**Direction**:
Reproduce exactly the opening lines of the listing, stopping after the line that contains "return _cache[key]" and including it.

::::::::::

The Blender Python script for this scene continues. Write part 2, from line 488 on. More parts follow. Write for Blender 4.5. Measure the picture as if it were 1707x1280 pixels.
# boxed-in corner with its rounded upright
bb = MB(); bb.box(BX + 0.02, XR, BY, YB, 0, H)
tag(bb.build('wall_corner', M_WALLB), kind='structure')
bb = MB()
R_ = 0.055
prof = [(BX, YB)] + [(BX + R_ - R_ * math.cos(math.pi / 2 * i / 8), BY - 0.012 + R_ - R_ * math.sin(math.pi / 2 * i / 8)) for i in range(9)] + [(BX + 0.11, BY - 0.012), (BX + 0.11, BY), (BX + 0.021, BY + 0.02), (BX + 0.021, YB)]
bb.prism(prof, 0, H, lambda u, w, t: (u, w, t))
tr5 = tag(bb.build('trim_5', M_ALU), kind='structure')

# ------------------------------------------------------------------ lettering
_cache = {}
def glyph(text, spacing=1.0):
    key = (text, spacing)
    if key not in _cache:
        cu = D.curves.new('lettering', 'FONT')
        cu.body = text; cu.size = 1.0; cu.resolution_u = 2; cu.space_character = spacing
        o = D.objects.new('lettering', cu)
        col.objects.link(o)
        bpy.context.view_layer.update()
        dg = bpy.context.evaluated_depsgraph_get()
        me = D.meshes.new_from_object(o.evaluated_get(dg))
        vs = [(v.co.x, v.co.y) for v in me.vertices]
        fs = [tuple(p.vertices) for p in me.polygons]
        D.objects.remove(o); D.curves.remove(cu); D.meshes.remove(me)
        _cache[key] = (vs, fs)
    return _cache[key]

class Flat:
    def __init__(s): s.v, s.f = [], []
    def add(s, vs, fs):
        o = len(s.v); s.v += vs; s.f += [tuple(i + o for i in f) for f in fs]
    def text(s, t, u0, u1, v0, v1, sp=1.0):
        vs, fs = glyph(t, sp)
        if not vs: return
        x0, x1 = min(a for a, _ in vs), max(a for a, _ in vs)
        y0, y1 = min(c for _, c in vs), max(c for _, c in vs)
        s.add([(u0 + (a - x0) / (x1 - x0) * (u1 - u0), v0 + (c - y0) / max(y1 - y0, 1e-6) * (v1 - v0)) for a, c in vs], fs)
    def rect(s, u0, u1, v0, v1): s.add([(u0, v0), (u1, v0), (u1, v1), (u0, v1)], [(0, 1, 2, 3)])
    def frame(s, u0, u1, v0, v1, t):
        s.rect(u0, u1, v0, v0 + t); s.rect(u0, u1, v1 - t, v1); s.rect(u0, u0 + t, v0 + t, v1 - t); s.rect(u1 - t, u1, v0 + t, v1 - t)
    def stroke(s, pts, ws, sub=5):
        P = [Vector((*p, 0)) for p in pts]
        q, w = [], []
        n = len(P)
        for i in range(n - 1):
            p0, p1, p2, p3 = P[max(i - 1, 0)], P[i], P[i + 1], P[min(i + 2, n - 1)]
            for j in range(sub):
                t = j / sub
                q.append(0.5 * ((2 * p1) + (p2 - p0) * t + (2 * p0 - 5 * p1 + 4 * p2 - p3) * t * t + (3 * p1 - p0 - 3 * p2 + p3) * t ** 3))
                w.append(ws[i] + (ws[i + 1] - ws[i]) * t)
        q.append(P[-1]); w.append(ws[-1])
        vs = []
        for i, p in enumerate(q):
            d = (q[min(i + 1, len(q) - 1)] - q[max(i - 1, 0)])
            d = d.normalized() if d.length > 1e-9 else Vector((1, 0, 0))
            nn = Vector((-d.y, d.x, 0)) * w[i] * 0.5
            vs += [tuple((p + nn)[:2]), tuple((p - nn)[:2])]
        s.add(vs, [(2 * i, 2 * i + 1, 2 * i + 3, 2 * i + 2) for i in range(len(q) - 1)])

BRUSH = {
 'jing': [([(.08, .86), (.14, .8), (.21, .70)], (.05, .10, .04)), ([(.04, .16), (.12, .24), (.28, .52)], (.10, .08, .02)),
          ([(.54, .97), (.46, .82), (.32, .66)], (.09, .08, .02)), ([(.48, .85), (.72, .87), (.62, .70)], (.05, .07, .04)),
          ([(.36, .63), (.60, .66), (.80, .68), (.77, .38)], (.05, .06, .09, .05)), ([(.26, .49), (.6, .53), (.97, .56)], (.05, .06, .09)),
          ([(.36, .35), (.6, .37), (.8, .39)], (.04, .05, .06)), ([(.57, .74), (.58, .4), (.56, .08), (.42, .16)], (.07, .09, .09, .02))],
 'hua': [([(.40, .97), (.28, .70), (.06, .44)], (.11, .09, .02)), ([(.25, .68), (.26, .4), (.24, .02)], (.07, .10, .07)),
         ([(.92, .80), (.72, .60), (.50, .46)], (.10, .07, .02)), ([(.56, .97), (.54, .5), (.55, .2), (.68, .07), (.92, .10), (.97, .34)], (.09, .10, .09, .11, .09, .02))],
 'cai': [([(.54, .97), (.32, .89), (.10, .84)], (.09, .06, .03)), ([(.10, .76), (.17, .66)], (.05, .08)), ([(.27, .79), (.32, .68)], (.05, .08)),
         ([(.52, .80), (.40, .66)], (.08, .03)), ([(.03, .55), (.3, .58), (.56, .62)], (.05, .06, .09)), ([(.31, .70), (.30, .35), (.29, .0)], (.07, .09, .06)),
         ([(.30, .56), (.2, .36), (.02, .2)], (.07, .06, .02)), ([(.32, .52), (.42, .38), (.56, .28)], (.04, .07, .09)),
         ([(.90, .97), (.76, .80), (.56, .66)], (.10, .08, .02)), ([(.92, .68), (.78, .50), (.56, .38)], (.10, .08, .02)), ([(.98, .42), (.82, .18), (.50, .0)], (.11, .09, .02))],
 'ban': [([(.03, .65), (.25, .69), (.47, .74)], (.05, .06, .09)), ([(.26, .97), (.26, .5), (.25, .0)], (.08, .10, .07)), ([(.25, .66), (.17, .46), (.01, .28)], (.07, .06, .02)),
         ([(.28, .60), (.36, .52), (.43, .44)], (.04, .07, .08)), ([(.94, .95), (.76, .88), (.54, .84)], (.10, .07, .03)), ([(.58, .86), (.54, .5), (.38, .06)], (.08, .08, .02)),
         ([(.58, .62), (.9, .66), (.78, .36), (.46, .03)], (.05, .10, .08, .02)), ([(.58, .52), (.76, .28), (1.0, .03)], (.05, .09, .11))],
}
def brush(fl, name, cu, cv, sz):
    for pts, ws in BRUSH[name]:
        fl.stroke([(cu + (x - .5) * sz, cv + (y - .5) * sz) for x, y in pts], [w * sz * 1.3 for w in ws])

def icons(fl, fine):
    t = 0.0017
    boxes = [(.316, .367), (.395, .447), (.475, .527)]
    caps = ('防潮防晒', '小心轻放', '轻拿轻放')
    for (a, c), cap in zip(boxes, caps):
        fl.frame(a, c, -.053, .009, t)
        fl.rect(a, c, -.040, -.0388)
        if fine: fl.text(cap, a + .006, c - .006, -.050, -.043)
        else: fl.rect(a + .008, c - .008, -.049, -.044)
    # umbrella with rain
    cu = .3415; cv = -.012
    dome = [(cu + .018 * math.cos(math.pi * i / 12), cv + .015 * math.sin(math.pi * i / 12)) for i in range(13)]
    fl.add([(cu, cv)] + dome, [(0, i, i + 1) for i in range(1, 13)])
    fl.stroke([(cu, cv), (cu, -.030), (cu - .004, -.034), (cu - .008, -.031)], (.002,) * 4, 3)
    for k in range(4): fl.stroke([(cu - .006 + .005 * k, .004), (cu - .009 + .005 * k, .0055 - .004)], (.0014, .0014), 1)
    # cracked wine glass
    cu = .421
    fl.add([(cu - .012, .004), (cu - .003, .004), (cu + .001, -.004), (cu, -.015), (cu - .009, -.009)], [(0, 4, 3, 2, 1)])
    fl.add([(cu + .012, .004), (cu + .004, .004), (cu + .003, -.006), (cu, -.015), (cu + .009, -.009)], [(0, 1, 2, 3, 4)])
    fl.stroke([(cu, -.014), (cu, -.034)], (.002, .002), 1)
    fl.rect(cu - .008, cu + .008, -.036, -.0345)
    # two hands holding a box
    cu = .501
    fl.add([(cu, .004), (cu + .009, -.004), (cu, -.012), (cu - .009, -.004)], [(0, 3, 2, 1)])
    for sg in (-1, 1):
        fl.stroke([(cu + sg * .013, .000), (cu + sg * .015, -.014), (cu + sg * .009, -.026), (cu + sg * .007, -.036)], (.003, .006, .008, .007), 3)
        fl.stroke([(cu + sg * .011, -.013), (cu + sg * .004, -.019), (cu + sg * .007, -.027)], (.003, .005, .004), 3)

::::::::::

**Result of the exercise**:
The Blender Python script for this scene continues. Write part 2, from line 488 on. More parts follow. Write for Blender 4.5. Measure the picture as if it were 1707x1280 pixels.
# boxed-in corner with its rounded upright
bb = MB(); bb.box(BX + 0.02, XR, BY, YB, 0, H)
tag(bb.build('wall_corner', M_WALLB), kind='structure')
bb = MB()
R_ = 0.055
prof = [(BX, YB)] + [(BX + R_ - R_ * math.cos(math.pi / 2 * i / 8), BY - 0.012 + R_ - R_ * math.sin(math.pi / 2 * i / 8)) for i in range(9)] + [(BX + 0.11, BY - 0.012), (BX + 0.11, BY), (BX + 0.021, BY + 0.02), (BX + 0.021, YB)]
bb.prism(prof, 0, H, lambda u, w, t: (u, w, t))
tr5 = tag(bb.build('trim_5', M_ALU), kind='structure')

# ------------------------------------------------------------------ lettering
_cache = {}
def glyph(text, spacing=1.0):
    key = (text, spacing)
    if key not in _cache:
        cu = D.curves.new('lettering', 'FONT')
        cu.body = text; cu.size = 1.0; cu.resolution_u = 2; cu.space_character = spacing
        o = D.objects.new('lettering', cu)
        col.objects.link(o)
        bpy.context.view_layer.update()
        dg = bpy.context.evaluated_depsgraph_get()
        me = D.meshes.new_from_object(o.evaluated_get(dg))
        vs = [(v.co.x, v.co.y) for v in me.vertices]
        fs = [tuple(p.vertices) for p in me.polygons]
        D.objects.remove(o); D.curves.remove(cu); D.meshes.remove(me)
        _cache[key] = (vs, fs)
    return _cache[key]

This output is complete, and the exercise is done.